De vuelta a mi viaje europeo, disculpas de nuevo, en cada país se hablaba, y se seguirá hablando, un idioma propio más otro casi común, el inglés. Y si no, cabía el recurso gestual, pero entenderte te entendías. Quiero decir que no encontré problema de comunicación alguno.
Aquí sí, en esta España no sé cuál, unos cernícalos han hecho bandera de la lengua que chupa, también por consentimiento del que necesitará a Dios para otorgarle tanto perdón por tanto pecado de soberbia. Lo impresionante en este apartado lingüístico reside en los cernícalos anteriormente dichos: todos de todas partes, conocen y dominan el idioma de la gente mansa y dócil.
Impresionante es, por demás, la grandiosidad de devotos que acuden en romería adonde Napoleón perdió el trono para retratarse en hermandad con el cabecilla de la panda de fugados.

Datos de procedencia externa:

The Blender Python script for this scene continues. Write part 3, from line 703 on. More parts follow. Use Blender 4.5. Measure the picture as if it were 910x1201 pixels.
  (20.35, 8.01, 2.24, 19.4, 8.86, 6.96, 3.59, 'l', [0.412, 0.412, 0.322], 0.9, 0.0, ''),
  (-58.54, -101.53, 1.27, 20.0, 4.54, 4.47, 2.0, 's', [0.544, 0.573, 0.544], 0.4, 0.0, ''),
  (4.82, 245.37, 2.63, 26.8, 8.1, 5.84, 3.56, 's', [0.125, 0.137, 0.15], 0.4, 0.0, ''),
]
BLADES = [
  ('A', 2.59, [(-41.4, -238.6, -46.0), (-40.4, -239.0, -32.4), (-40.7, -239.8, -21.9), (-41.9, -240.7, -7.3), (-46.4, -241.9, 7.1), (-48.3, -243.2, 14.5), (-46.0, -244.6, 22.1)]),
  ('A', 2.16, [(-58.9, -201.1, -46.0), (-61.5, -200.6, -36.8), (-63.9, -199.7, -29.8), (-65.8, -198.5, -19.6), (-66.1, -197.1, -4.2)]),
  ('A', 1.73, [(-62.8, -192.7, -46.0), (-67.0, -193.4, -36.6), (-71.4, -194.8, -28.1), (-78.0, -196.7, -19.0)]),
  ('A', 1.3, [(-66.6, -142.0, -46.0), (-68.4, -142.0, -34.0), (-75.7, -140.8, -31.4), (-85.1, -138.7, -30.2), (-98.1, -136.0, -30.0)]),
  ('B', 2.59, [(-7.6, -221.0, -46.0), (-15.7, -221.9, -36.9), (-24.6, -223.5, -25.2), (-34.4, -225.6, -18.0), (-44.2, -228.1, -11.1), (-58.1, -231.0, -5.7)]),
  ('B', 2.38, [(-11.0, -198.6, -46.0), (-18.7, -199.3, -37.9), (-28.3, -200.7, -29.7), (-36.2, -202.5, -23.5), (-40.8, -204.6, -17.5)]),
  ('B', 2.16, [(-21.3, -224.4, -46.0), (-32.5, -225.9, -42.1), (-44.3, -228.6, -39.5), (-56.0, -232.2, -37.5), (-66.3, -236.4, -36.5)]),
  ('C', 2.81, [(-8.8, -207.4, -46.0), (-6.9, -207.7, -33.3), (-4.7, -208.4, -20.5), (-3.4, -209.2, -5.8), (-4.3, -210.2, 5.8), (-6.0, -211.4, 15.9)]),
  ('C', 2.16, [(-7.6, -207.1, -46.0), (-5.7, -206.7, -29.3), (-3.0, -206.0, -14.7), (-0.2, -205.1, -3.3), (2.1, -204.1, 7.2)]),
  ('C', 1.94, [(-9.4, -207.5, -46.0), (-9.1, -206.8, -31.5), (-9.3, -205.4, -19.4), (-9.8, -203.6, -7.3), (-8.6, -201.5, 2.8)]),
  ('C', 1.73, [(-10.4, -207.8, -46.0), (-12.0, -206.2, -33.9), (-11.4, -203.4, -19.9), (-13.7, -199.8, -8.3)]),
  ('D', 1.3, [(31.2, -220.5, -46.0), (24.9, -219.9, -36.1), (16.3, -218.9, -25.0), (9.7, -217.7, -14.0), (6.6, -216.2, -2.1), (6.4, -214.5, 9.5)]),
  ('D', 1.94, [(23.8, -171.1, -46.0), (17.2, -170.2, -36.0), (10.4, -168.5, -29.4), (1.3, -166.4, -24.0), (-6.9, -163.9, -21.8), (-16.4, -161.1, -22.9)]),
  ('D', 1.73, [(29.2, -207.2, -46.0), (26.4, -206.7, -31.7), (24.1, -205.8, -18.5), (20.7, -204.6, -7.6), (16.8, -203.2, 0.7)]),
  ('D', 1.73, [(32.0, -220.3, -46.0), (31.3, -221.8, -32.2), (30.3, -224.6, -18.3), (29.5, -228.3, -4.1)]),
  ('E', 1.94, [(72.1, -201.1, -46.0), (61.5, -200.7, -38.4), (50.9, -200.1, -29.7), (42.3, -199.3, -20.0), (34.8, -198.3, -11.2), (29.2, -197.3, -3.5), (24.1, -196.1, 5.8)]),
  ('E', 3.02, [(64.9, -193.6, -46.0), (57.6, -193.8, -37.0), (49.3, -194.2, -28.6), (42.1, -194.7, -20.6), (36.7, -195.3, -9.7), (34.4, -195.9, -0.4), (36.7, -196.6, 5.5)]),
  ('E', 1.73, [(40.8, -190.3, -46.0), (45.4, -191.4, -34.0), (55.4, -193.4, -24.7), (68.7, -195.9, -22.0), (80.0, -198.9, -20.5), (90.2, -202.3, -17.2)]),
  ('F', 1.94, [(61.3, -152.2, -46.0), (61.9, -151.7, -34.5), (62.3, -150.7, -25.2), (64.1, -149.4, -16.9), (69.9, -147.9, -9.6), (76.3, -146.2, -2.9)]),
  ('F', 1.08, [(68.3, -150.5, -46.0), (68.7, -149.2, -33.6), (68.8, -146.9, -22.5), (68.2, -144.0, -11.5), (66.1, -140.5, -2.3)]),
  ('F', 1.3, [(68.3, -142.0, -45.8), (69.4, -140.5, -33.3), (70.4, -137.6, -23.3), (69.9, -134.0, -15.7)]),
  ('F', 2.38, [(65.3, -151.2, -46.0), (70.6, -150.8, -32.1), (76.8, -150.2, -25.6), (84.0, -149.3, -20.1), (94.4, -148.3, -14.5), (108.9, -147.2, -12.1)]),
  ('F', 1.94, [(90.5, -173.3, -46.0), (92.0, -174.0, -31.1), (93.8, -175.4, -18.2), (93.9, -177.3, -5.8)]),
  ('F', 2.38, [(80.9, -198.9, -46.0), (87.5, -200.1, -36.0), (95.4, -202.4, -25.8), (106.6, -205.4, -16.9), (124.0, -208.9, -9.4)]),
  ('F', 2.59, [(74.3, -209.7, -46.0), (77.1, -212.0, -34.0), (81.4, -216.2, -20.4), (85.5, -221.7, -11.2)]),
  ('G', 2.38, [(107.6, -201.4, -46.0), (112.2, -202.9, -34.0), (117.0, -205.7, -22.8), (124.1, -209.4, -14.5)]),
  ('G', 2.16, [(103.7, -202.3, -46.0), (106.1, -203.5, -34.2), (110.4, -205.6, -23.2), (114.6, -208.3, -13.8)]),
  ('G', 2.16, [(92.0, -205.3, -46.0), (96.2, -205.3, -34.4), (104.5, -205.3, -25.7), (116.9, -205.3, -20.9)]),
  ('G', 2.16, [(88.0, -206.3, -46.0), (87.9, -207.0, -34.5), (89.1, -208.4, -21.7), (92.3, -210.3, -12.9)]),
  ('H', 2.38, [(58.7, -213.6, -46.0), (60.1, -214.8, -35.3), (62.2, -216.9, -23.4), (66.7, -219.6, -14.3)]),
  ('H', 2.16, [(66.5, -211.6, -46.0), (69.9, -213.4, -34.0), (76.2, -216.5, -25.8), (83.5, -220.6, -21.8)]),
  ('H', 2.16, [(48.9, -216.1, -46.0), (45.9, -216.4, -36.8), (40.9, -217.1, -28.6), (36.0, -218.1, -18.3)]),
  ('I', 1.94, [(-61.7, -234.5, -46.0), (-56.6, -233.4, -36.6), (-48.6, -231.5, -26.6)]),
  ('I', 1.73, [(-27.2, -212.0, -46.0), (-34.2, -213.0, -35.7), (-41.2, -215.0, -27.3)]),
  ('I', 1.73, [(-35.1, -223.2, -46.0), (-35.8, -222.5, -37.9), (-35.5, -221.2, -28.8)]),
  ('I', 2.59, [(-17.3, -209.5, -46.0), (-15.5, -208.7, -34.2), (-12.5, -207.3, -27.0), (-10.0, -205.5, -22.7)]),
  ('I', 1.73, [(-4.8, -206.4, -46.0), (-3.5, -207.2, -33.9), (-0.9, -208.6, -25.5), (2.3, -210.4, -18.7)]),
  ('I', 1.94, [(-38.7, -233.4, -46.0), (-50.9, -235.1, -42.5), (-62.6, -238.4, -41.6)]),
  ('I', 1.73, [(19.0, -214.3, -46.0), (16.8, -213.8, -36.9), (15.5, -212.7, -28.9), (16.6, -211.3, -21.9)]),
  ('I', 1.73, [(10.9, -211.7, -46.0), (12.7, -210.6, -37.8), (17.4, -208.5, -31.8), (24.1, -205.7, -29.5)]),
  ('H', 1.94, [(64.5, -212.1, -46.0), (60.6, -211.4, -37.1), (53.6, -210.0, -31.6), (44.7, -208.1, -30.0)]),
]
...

Será, supongo, para colgar las fotografías en el pasillo de personajes ilustres del palacio custodiado por leones de bronce.
En este palacio, más de trescientas y menos de quinientas personas, juegan las Siete Partidas con almas y dineros ajenos, sin reglas, sin miramientos, total para qué, si la gente es (somos) mansa, dócil, manejable, con unos mendrugos aliñados con miajas hay suficiente, el pueblo llano se conforma con el teatrillo estúpido e infame del Pinganillo en tres actos.
No sé, tal vez, estas más de trescientas y menos de quinientas personas enganchadas por el tímpano no necesiten traducción snapshot para interpretar lo que, a pesar de mansos y dóciles piensan, (pensamos), de la mayoría de ellos: vaffanculo, Neuk je, pierdol się, Ake uhlukane nami. ¿A que se entiende sin traductor?